Friday, December 07, 2007

Elvis has left the Building

I'm caught in a trap....there's no way back

I was eating a late supper when the phone rang. It was Donna-da-Lodga's grandmother wishing parley with her grand-daughter.

Passed phone over and in moments her face fell and she started crying uncontrollably. Through the sobs she said 'when did you find him?'. I naturally thought she was talking about her grandfather. I was very concerned and offered her team and sympathy as one quite rightly would.
She finished the call and I said gently - 'was it your grandfather?'

'No', she sobbed. 'It's Elvis.'

'Elvis?? what, like in Graceland? And this has just reached you?'

'He's My Nan's budgie.'

'He's called Elvis??'

'Yes', she sobbed - 'I tamed him.'

'You tamed him? Was he Wild?' (he was probably livid - hat tip to Rowan Atkinson's Gerald the Gorilla for that gag)

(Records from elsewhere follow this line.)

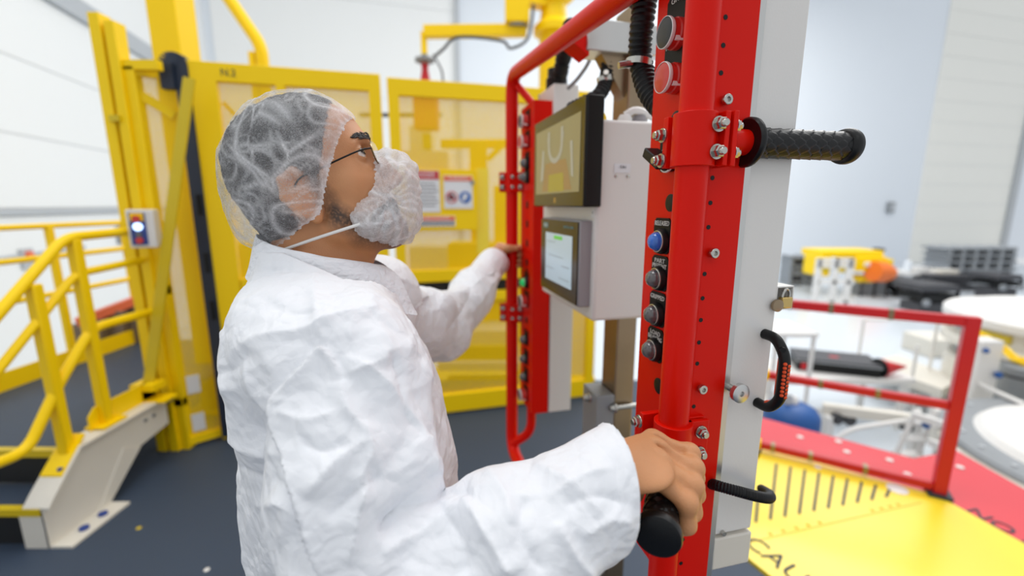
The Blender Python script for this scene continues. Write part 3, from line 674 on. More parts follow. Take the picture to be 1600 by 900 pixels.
fr = thing('wire_cart', W(1250, 600, 4.8)*1, 'thin white tubular cart frame in front of the charcoal case', 'cart')
a, b = W(1214, 523, 4.6), W(1272, 525, 4.6)
for p in (a, b):
    for dy in (0, .5): MB().cyl((p.x, p.y+dy, ZL), (p.x, p.y+dy, a.z), .022, n=10).build('upright', M['white'], fr)
for z in (a.z, -.75):
    MB().box(a.x-.03, b.x+.03, 4.57, 5.13, z-.02, z+.02).build('shelf_board', M['white'], fr)
pf = thing('transfer_bench', (4.6, 5.9, ZL), 'long white bench with rails reaching to the round cream platform', 'bench')
MB().hexa([W(1345, 578, 6.2), W(1470, 622, 5.2), W(1500, 604, 5.9), W(1400, 565, 7.0)]+[p+up*.12 for p in (W(1345, 578, 6.2), W(1470, 622, 5.2), W(1500, 604, 5.9), W(1400, 565, 7.0))]).build('bench_top', M['offwhite'], pf)
for px, py, Y in ((1350, 585, 6.2), (1430, 612, 5.6), (1462, 620, 5.3), (1405, 572, 6.9)):
    p = W(px, py, Y); MB().cyl((p.x, p.y, ZL), (p.x, p.y, p.z+.02), .05, n=12).build('leg', M['white'], pf)
for px, py, Y in ((1350, 500, 6.4), (1434, 540, 5.6), (1466, 500, 6.2)):
    p = W(px, py, Y); MB().cyl((p.x, p.y, p.z-.9), (p.x, p.y, p.z), .02, n=10).build('rail_post', M['white'], pf)
MB().cyl(W(1350, 500, 6.4), W(1466, 500, 6.2), .018, n=10).build('rail', M['white'], pf)
cbx = thing('valve_cabinet', W(1488, 600, 7.6), 'square cream cabinet with blue knobs beyond the red guard rail', 'cabinet')
p = W(1478, 560, 7.7); MB().box(p.x-.32, p.x+.36, 7.7, 8.3, ZL, p.z+.35).build('body', M['offwhite'], cbx, bev=.02)
p2 = W(1552, 560, 4.7); MB().box(p2.x-.16, p2.x+.10, 4.7, 4.9, ZL, p2.z+.20).build('body', M['white'], cbx, bev=.02)
MB().sph(W(1560, 586, 4.66), .038).build('knob', M['blue'], cbx); MB().sph(W(1541, 548, 4.67), .030).build('knob', M['blue'], cbx)
gc = thing('grey_drum', W(1590, 600, 4.9), 'dark grey cylinder standing between the two round platforms', 'cylinder')
p = W(1594, 600, 5.0); MB().lathe((p.x, p.y, ZL), up, [(.2, 0), (.2, p.z-ZL+.22), (.17, p.z-ZL+.25)], 24).build('body', M['grey'], gc); MB().lathe((p.x, p.y, p.z+.1), up, [(.206, 0), (.206, .03)], 24).build('band', M['greydark'], gc)
rb = thing('barrier_rail', W(1560, 600, 4.7), 'slim white rail leading past the blue knobs', 'rail')
MB().cyl(W(1508, 590, 4.9), W(1600, 632, 4.2), .025, n=12).build('rail', M['white'], rb)
for px, py, Y in ((1512, 592, 4.85), (1598, 631, 4.22)):
    p = W(px, py, Y); MB().cyl((p.x, p.y, ZL), p, .02, n=10).build('post', M['white'], rb)
bm = thing('box_girder', W(1360, 650, 4.4), 'white box beam lying on black wheels below the charcoal case', 'beam')
MB().bar(W(1285, 637, 4.55), W(1462, 660, 4.1), .09, .11).build('beam', M['offwhite'], bm, bev=.01)
for px, py in ((1310, 656), (1330, 658), (1420, 668)):
    p = W(px, py, 4.4); MB().cyl((p.x, p.y, p.z), (p.x, p.y+.06, p.z), .06, n=16).build('wheel', M['greydark'], bm)
for px in (1300, 1440):
    p = W(px, 650, 4.4); MB().box(p.x-.04, p.x+.04, 4.4, 4.48, ZL, p.z-.02).build('leg', M['white'], bm)
sl = thing('step_ladder', W(1415, 700, 3.7), 'white step ladder beyond the corner of the red deck plate', 'ladder')
for dx in (0, .22):
    MB().cyl(W(1385, 712, 3.75)+Vector((dx, 0, -.35)), W(1432, 640, 3.75)+Vector((dx*.8, 0, 0)), .022, n=10).build('stile', M['white'], sl)
    MB().cyl(W(1465, 705, 3.9)+Vector((dx*.5, .1, -.35)), W(1436, 640, 3.8)+Vector((dx*.8, 0, 0)), .018, n=10).build('stile', M['white'], sl)
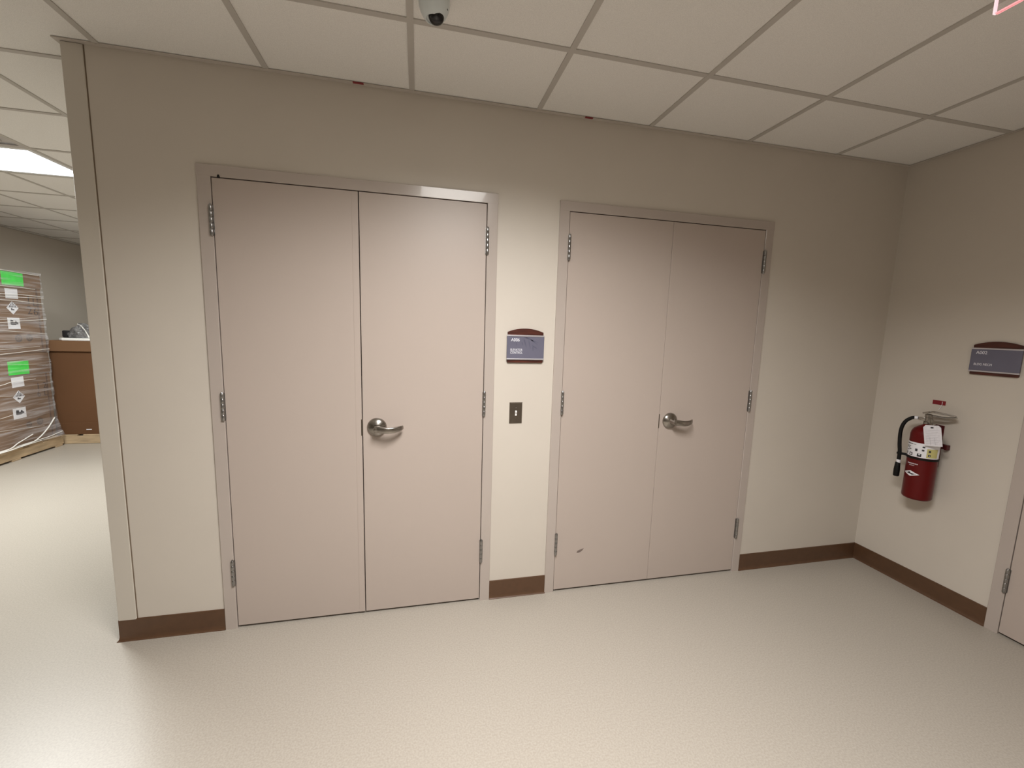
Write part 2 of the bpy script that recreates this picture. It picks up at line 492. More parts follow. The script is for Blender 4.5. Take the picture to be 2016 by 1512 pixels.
# right pair
root, fr, lv = door('door_2', .4779, 1.6905, (1.0865,), (0, 0, 0), 0,
                    'right pair of taupe doors with a lever and a small scuff low on the left leaf', None)
for zc in ZC:
    hinge(lv[0][0], .4800, zc, -1)
    hinge(lv[1][0], 1.6925, zc, 1)
lever(lv[1][0], 1.1560, 1.0090)
obj('latch_plate', bx(1.0835, 1.0890, LF - .0012, LF + .004, .966, 1.050, bev=.0004, seg=1), M_plate, lv[0][0])
bm = bmesh.new()
pts = [(.612, .231), (.618, .242), (.630, .247), (.642, .250), (.658, .256), (.652, .247), (.645, .238), (.634, .232), (.622, .229)]
prism(bm, pts, 'y', LF - .0004, LF + .0003)
obj('scuff_mark', bm, M_scuff, lv[0][0])
# single door on the right wall (local x = distance from the corner)
root, fr, lv = door('door_3', .7600, 1.6700, (), (XR, 0, 0), -PI / 2,
                    'taupe door and frame at the right edge, beyond the extinguisher', None)
for zc in ZC: hinge(lv[0][0], .7590, zc, -1)
lv_o = lever(lv[0][0], 1.605, 1.009)
lv_o.scale = (1, 1, 1)

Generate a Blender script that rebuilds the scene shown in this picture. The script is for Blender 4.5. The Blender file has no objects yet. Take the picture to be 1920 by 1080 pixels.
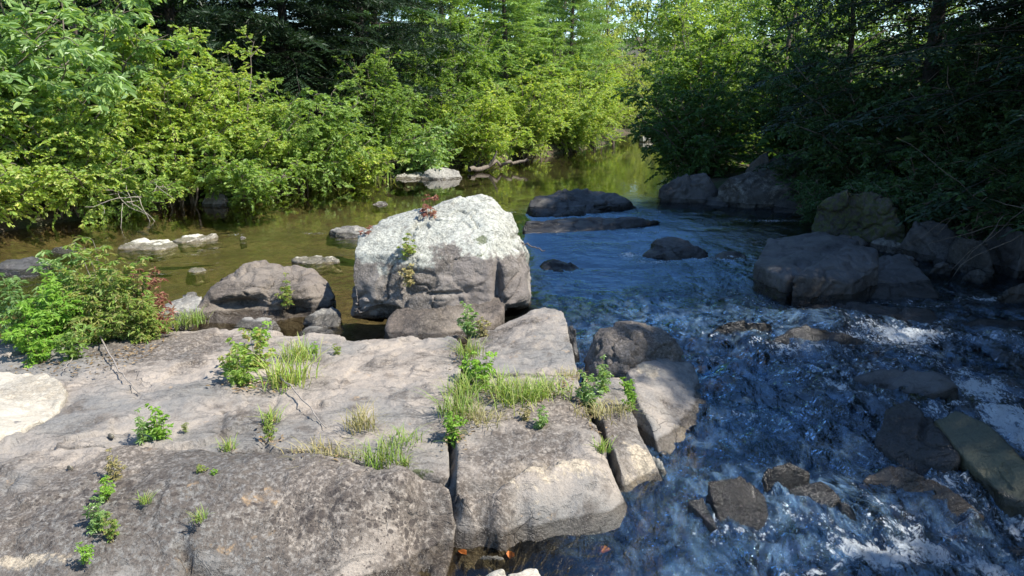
import bpy, bmesh, math, random
import numpy as np
from mathutils import Vector

sc = bpy.context.scene
col = sc.collection
RAD = math.radians

# ------------------------------------------------------------------ camera
F = 1450.0
PITCH = RAD(13.6)
HC = 1.9
cam_d = bpy.data.cameras.new('camera')
cam = bpy.data.objects.new('camera', cam_d)
col.objects.link(cam)
cam.location = (0, 0, HC)
cam.rotation_euler = (math.pi / 2 - PITCH, 0, 0)
cam_d.sensor_width = 36.0
cam_d.lens = 36.0 * F / 1920.0
cam_d.clip_start = 0.05
cam_d.clip_end = 1000.0
sc.camera = cam
CP, SP = math.cos(PITCH), math.sin(PITCH)


def ray(px, py):
    u = (px - 960.0) / F
    v = (540.0 - py) / F
    return np.array([u, CP + v * SP, -SP + v * CP])


def Z(px, py, z):
    """world point seen at photo pixel px, py lying at height z"""
    d = ray(px, py)
    t = (z - HC) / d[2]
    return np.array([0, 0, HC]) + d * t


def Y(px, py, y):
    """world point seen at photo pixel px, py lying y metres ahead"""
    d = ray(px, py)
    return np.array([0, 0, HC]) + d * (y / d[1])


# ------------------------------------------------------------------ noise
_r = np.random.RandomState(7)
_G = _r.normal(size=(256, 3))
_G /= np.linalg.norm(_G, axis=1)[:, None]
_PERM = np.concatenate([_r.permutation(256)] * 3)


def perlin(P):
    P = np.asarray(P, float)
    i = np.floor(P).astype(int)
    f = P - i
    u = f * f * f * (f * (f * 6 - 15) + 10)
    i &= 255
    out = 0
    for a in (0, 1):
        wa = u[:, 0] if a else 1 - u[:, 0]
        for b in (0, 1):
            wb = u[:, 1] if b else 1 - u[:, 1]
            for c in (0, 1):
                wc = u[:, 2] if c else 1 - u[:, 2]
                h = _PERM[_PERM[_PERM[(i[:, 0] + a) & 255] + ((i[:, 1] + b) & 255)] + ((i[:, 2] + c) & 255)]
                g = _G[h]
                out = out + wa * wb * wc * (g[:, 0] * (f[:, 0] - a) + g[:, 1] * (f[:, 1] - b) + g[:, 2] * (f[:, 2] - c))
    return out * 1.5


def fbm(P, octs=4, gain=.5, seed=0):
    P = np.asarray(P, float) + seed * 17.37
    a, s, o = 1.0, 1.0, 0
    for _ in range(octs):
        o = o + a * perlin(P * s + s * 3.1)
        a *= gain
        s *= 2.03
    return o


def ridged(P, octs=3, seed=0):
    P = np.asarray(P, float) + seed * 11.7
    a, s, o = 1.0, 1.0, 0
    for _ in range(octs):
        o = o + a * (1 - np.abs(perlin(P * s)) * 2)
        a *= .5
        s *= 2.1
    return o


def unit(v):
    v = np.asarray(v, float)
    return v / (np.linalg.norm(v, axis=-1, keepdims=True) + 1e-9)


def facets(P, size, seed=0):
    """offset from the nearest jittered cell seed times a random slope: broken, chipped planes"""
    Q = np.asarray(P, float) / size + seed * 5.71
    i = np.floor(Q).astype(int)
    best = np.full(len(Q), 1e9); h = np.zeros(len(Q))
    for a in (-1, 0, 1):
        for b in (-1, 0, 1):
            for c in (-1, 0, 1):
                j = i + np.array([a, b, c])
                k = _PERM[_PERM[_PERM[j[:, 0] & 255] + (j[:, 1] & 255)] + (j[:, 2] & 255)]
                o = Q - (j + .5 + _G[k] * .45)
                d = (o ** 2).sum(1)
                m = d < best
                best[m] = d[m]
                h[m] = (o[m] * _G[(k[m] * 7 + 13) & 255]).sum(1) + .5 * _G[(k[m] * 3 + 5) & 255, 0]
    return h * size


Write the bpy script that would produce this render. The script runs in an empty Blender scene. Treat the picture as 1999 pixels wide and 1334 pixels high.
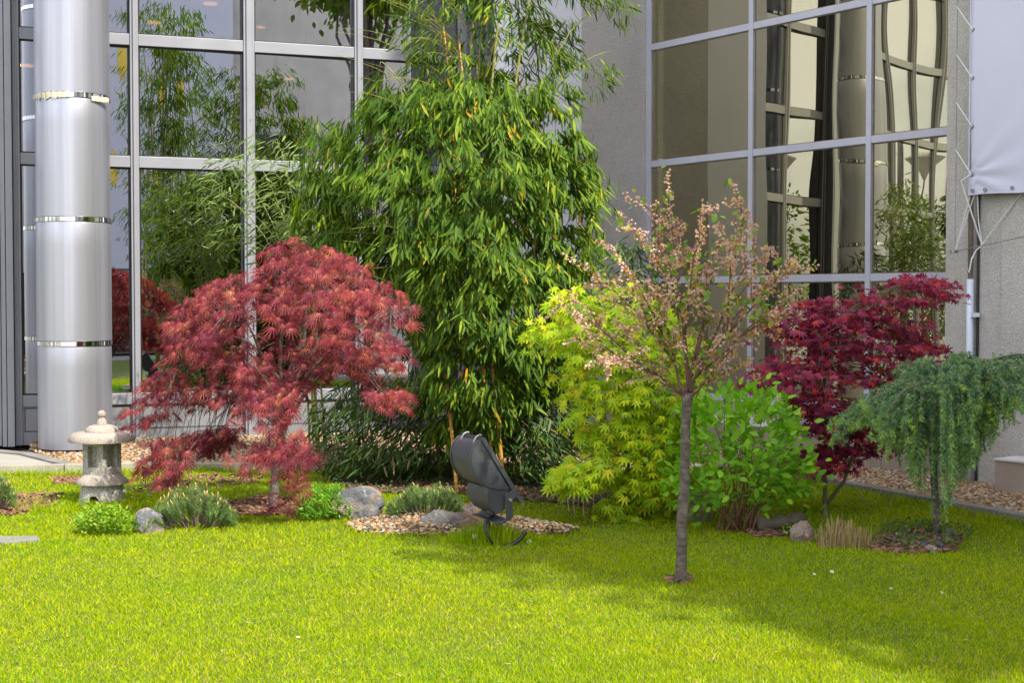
import bpy, bmesh, math, random
import numpy as np
from mathutils import Vector, Matrix, noise as mnoise

SC = bpy.context.scene
COL = SC.collection
R = math.radians
# ------------------------------------------------------------------ camera
F = 2800.0                      # focal length in photo pixels (1999 wide)
EYE = 1.6
PITCH = math.atan((667 - 580) / F)
cam_d = bpy.data.cameras.new('camera')
cam_d.sensor_width = 36.0
cam_d.lens = F / 1999.0 * 36.0
cam_d.clip_start = 0.05
cam_d.clip_end = 3000
cam = bpy.data.objects.new('camera', cam_d)
cam.location = (0, 0, EYE)
cam.rotation_euler = (R(90) - PITCH, 0, 0)
COL.objects.link(cam)
SC.camera = cam
# ------------------------------------------------------------------ light
SUN_EL = R(48)
SUN_AZ = (0.70, -0.71)          # horizontal direction towards the sun
SKY = 0.15
SUN = 4.1
EXPO = 1.0
w = bpy.data.worlds.new('World'); SC.world = w
w.use_nodes = True
nt = w.node_tree; nt.nodes.clear()
wo = nt.nodes.new('ShaderNodeOutputWorld')
bg = nt.nodes.new('ShaderNodeBackground'); bg.inputs['Strength'].default_value = SKY
sky = nt.nodes.new('ShaderNodeTexSky'); sky.sky_type = 'NISHITA'; sky.sun_disc = False
sky.sun_elevation = SUN_EL
sky.sun_rotation = math.atan2(SUN_AZ[0], SUN_AZ[1])
sky.dust_density = 2.0
tc = nt.nodes.new('ShaderNodeTexCoord')
mp = nt.nodes.new('ShaderNodeMapping'); mp.inputs['Scale'].default_value = (1, 1, 2.2)
nz = nt.nodes.new('ShaderNodeTexNoise'); nz.inputs['Scale'].default_value = 2.6
nz.inputs['Detail'].default_value = 7
rp = nt.nodes.new('ShaderNodeValToRGB')
rp.color_ramp.elements[0].position = 0.38; rp.color_ramp.elements[0].color = (0, 0, 0, 1)
rp.color_ramp.elements[1].position = 0.58; rp.color_ramp.elements[1].color = (1, 1, 1, 1)
mx = nt.nodes.new('ShaderNodeMix'); mx.data_type = 'RGBA'
mx.inputs['B'].default_value = (8.5, 8.3, 8.4, 1)
nt.links.new(tc.outputs['Generated'], mp.inputs['Vector'])
nt.links.new(mp.outputs['Vector'], nz.inputs['Vector'])
nt.links.new(nz.outputs['Fac'], rp.inputs['Fac'])
nt.links.new(rp.outputs['Color'], mx.inputs['Factor'])
nt.links.new(sky.outputs['Color'], mx.inputs['A'])
nt.links.new(mx.outputs['Result'], bg.inputs['Color'])
nt.links.new(bg.outputs['Background'], wo.inputs['Surface'])
sd = bpy.data.lights.new('sun', 'SUN'); sd.energy = SUN; sd.angle = R(0.55); sd.color = (1.0, 0.93, 0.78)
so = bpy.data.objects.new('sun', sd); COL.objects.link(so)
hv = Vector((SUN_AZ[0], SUN_AZ[1], 0)).normalized()
SUNV = Vector((hv.x * math.cos(SUN_EL), hv.y * math.cos(SUN_EL), math.sin(SUN_EL)))
so.rotation_euler = SUNV.to_track_quat('Z', 'Y').to_euler()
so.location = SUNV * 30
SC.view_settings.view_transform = 'Standard'
SC.view_settings.look = 'None'
SC.view_settings.gamma = 1
SC.view_settings.use_curve_mapping = False
SC.view_settings.exposure = EXPO
SC.cycles.use_denoising = True
SC.cycles.max_bounces = 8
SC.cycles.diffuse_bounces = 3
SC.cycles.glossy_bounces = 5
SC.cycles.transmission_bounces = 4
SC.cycles.transparent_max_bounces = 12
SC.cycles.caustics_reflective = False
SC.cycles.caustics_refractive = False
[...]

'No, from when he was 7 days old. They are very timid when they are chicks and I taught him to like people. He's like a doggie to them. .

'What, they take him for walks?'

'No but they let him fly around the house.'

'On a lead?'

'You don't understand what it is to love animals like we do in my family - look at my sister's
love for her rabbit.' (Sister's rabbit has had a hysterectomy - how they worked out it was menopausal is beyond me - let alone the outpourings of grief attendant with the procedure)

The conversation tailed off at this point…as the futility of reasoning and rationality became obvious - as her love for the quadrapedical slobber machine that is her dog is evident so much that she feels the need to keep him cooped up all day, doesn't change his water, wash his dinner bowl between feeds and needs nagging to walk him daily.

A reprise to the conversation came this morning when she asked me what had happened to the butterfly which had taken up residence in the light fitting in the bathroom.

'Donna, I put him out of his misery'
Her face clouded, tears begin to well.

'Look, I picked him up, he had two legs left and a broken proboscis. Attempted to feed it with some glucose solution and it couldn't feed. It was only right that he was dispatched.'

'You weren't cruel where you?' (Ye gods is there no end to this?)

'I buried him at sea', I said eyeing the Loo.

All this apparently makes me cruel and obviously I know nothing of animal husbandry. Anyway. Not enough meat on a budgie for my liking.